Another thing I learned from Cage is that music, and consequently art in general, is not necessarily an expression of emotions and passions. Perhaps it was that which led me to work with the prime numbers (a series theoretically aleatory), to want to eliminate, as much as possible, the subjective element in my work with thread. My desire to eliminate subjective choices has rarely taken the form of using chance systems, however. If I remember correctly, I have only two performances where the structure of the work is made by chance.

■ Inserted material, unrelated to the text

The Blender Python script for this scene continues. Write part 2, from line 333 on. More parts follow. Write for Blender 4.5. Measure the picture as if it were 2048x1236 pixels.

M.B.: You seem to be using everyday objects (objets trouvés) in the sense of Duchamp, but as I see it, you do this within a tight performance structure. In regard to installations, your experiments with architecture and prime numbers seem to be related to music and to the composition of a score. Do you see a relationship? How important is change and unpredictability?

E.F.: I like everyday objects and unstructured, absurd situations. Sometimes I say that my work is "a special kind of minimalism, based on the rigor of the absurd," and I like structured things as well, but structured things may be also absurdes. I structure my performances, especially the time, a very important element in my performances, in my installations, in my photos, everywhere). The time passes, transforms, changes things, changes people. That is clearly expressed in "Autoportrait dans le temps", and in almost all my performances. Within a performance there are many sorts of time: chronological time, clock time, psychological time (my psychology and that of others), the performance time itself, and so on. The fact that there is a strong structure in my performances allows me to improvise something if I feel like it when I am performing. For me, performance transforms itself on site. I conceive it, I organize it, I write it, I even make what I call "scores." They aren't rigid scores in a musical sense, but I call them
"scores," because for me that's what they are, though afterwards, they sometimes become completely modified, become something else, maybe something more important than the original "score." This is the unpredictable element hat makes performance so close to everyday life, anchors it in the real, rather than in fiction or illusion. Sometimes the change is the result of an accident, an accident that perhaps transforms the work. But as Cage always said, "the accident is an integral part of the work.

M
.B.: Have musicians ever used your prime number installations as a score for a piece of music?

E.F.: The only composer I know who has composed a piece with the prime number series is my husband Tom Johnson. He has written many things logical sequences and mathematical structures, but he always said that the prime number series was too chaotic for him. Then one day he changed his mind and wrote "Eratosthenes' Sieve," which he dedicated to me.